Muhammad Afzal Upal is a writer and a cognitive scientist with contributions to cognitive science of religion,[1] machine learning for planning,[2] [3] and agent-based social simulation.[4]
He was born in Pakistan with 2 sisters and 3 brothers. His family emigrated to Canada because Ahmadiyya, the form of Islam they practiced, was discriminated against in Pakistan.[5] For his PhD research, he worked under the supervision of Professor Renee Elio at the University of Alberta. In December 1999, he successfully defended his thesis on "Learning to Improve the Quality of Plans Produced by Partial-order Planners".[6]
He was chair of the First International Workshop on Cognition and Culture, the 14th Annual Conference of the North American Association for Computational, Social, and Organizational Sciences, and the AAAI-06 Workshop on Cognitive Modeling and Agent-based Social Simulation.[7]
In July 1999, Upal was hired as a tenure-track assistant professor of computer science at Dalhousie University's new Faculty of Computer Science.

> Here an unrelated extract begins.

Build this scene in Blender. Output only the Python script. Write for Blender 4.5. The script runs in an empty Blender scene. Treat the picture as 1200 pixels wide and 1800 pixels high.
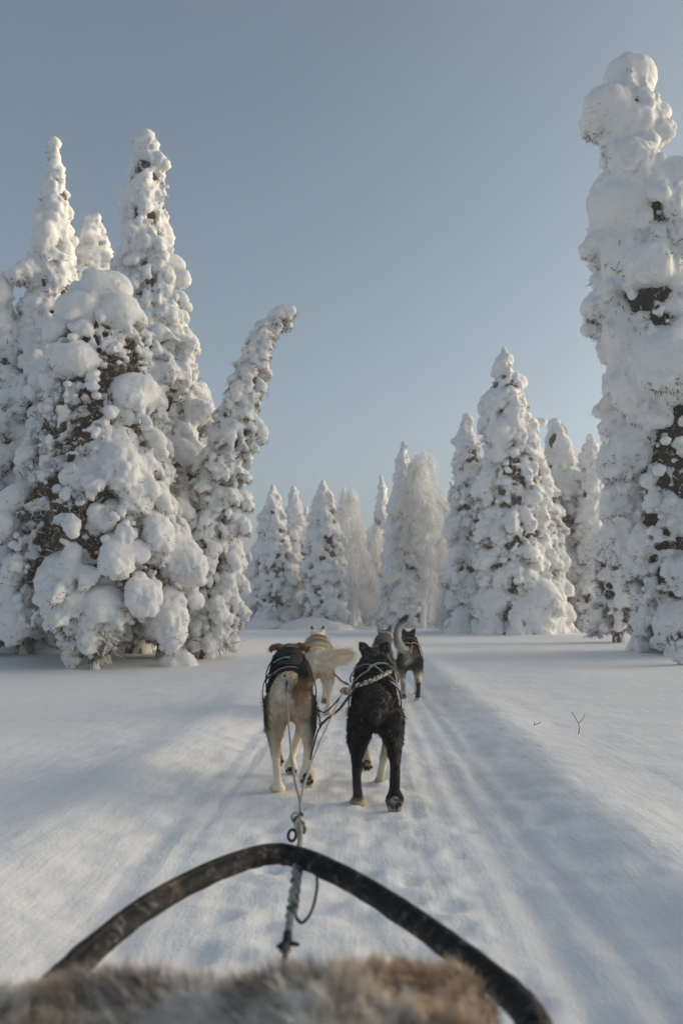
import bpy, math, random
import numpy as np
from mathutils import Vector
from mathutils.bvhtree import BVHTree

R = math.radians
sc = bpy.context.scene
col = sc.collection

# ------------------------------------------------------------------ camera
F = 1500.0                     # focal length in photo pixels (photo 1200 x 1800)
CAM_Z = 0.95
PITCH = math.atan(180.0 / F)   # horizon lies at photo row 1080
cam_data = bpy.data.cameras.new('camera')
cam = bpy.data.objects.new('camera', cam_data)
col.objects.link(cam)
cam.location = (0, 0, CAM_Z)
cam.rotation_euler = (math.pi / 2 + PITCH, 0, 0)
cam_data.sensor_fit = 'VERTICAL'
cam_data.sensor_height = 36.0
cam_data.sensor_width = 24.0
cam_data.lens = 36.0 * F / 1800.0
cam_data.clip_start = 0.05
cam_data.clip_end = 3000
cam_data.dof.use_dof = True
cam_data.dof.focus_distance = 6.5
cam_data.dof.aperture_fstop = 3.0
sc.camera = cam

# ------------------------------------------------------------------ light
SUN_AZ = 76.0      # degrees clockwise from straight ahead: low sun to the right
SUN_EL = 7.0
world = bpy.data.worlds.new('World')
sc.world = world
world.use_nodes = True
wn = world.node_tree.nodes
wl = world.node_tree.links
wn.clear()
w_out = wn.new('ShaderNodeOutputWorld')
w_bg = wn.new('ShaderNodeBackground')
w_sky = wn.new('ShaderNodeTexSky')
w_sky.sky_type = 'NISHITA'
w_sky.sun_disc = False
w_sky.sun_elevation = R(SUN_EL)
w_sky.sun_rotation = R(SUN_AZ)
w_sky.air_density = 0.5
w_sky.dust_density = 4.0
w_sky.ozone_density = 1.0
w_hs = wn.new('ShaderNodeHueSaturation')
w_hs.inputs['Saturation'].default_value = 0.72
wl.new(w_sky.outputs[0], w_hs.inputs['Color'])
w_tint = wn.new('ShaderNodeMix')
w_tint.data_type = 'RGBA'
w_tint.blend_type = 'MULTIPLY'
w_tint.inputs[0].default_value = 1.0
w_tint.inputs[7].default_value = (0.96, 1.02, 0.96, 1)
wl.new(w_hs.outputs[0], w_tint.inputs[6])
wl.new(w_tint.outputs[2], w_bg.inputs['Color'])
wl.new(w_bg.outputs[0], w_out.inputs[0])
w_bg.inputs['Strength'].default_value = 0.15

sun_data = bpy.data.lights.new('sun', 'SUN')
sun_data.energy = 0.8
sun_data.angle = R(50.0)
sun_data.color = (1.0, 0.56, 0.30)
sun = bpy.data.objects.new('sun', sun_data)
col.objects.link(sun)
sdir = Vector((math.sin(R(SUN_AZ)) * math.cos(R(SUN_EL)), math.cos(R(SUN_AZ)) * math.cos(R(SUN_EL)), math.sin(R(SUN_EL))))
sun.rotation_euler = sdir.to_track_quat('Z', 'Y').to_euler()
sun.location = sdir * 40

sc.view_settings.view_transform = 'Standard'
sc.view_settings.look = 'None'
sc.view_settings.gamma = 1.0
sc.view_settings.use_curve_mapping = False
sc.view_settings.exposure = 1.0
sc.render.engine = 'CYCLES'
sc.cycles.max_bounces = 7
sc.cycles.diffuse_bounces = 6
sc.cycles.use_denoising = True
sc.cycles.use_adaptive_sampling = True
sc.cycles.adaptive_threshold = 0.02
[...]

In 2001, he moved to Information Extraction & Transport (IET) Inc. to work as a senior scientist on various DARPA sponsored projects to develop Bayesian network based decision-aid systems. In July 2003, he joined the University of Toledo's Electrical Engineering & Computer Science Department as a tenure track assistant professor to teach computer science. From 2008 to 2017, he worked as a defense scientist at Defence R & D Canada's Toronto Research Centre.[8] From 2017 to 2020, he served as the head of the Computing and Information Science at Mercyhurst University.[9] From 2020 to 2023, he has worked as the Chair of the Computer Science & Software Engineering Department at University of Wisconsin-Platteville.[10] [11] Since 2023, he has served as the associate dean of James Madison University's College of Integrated Science and Engineering.[12]
He has contributed to research areas of Cognition & Culture and Cognitive science of religion through the development of the Context-based model of minimal counterintuiveness.[13] [14] In a 2005 article in the Journal of Cognition and Culture, he proposed a cognitive science of new religious movements.[15] Upal has also pioneered a knowledge-rich agent-based social simulation technique for simulating the development of complex cultural beliefs.[16] In 2017, his book Moderate Fundamentalists: Ahmadiyya Muslim Jama'at in the lens of cognitive science of religion, was published by DeGruyter Press. The book uses Context-based model of minimal counterintuiveness to explain counterintuitive claims of new religious movement founders such as Mirza Ghulam Ahmad-the founder of Ahmadiyya Islam.[17] He co-edited the Brill Handbook of Islamic Sects & Movements with Professor Carole M. Cusack.[18]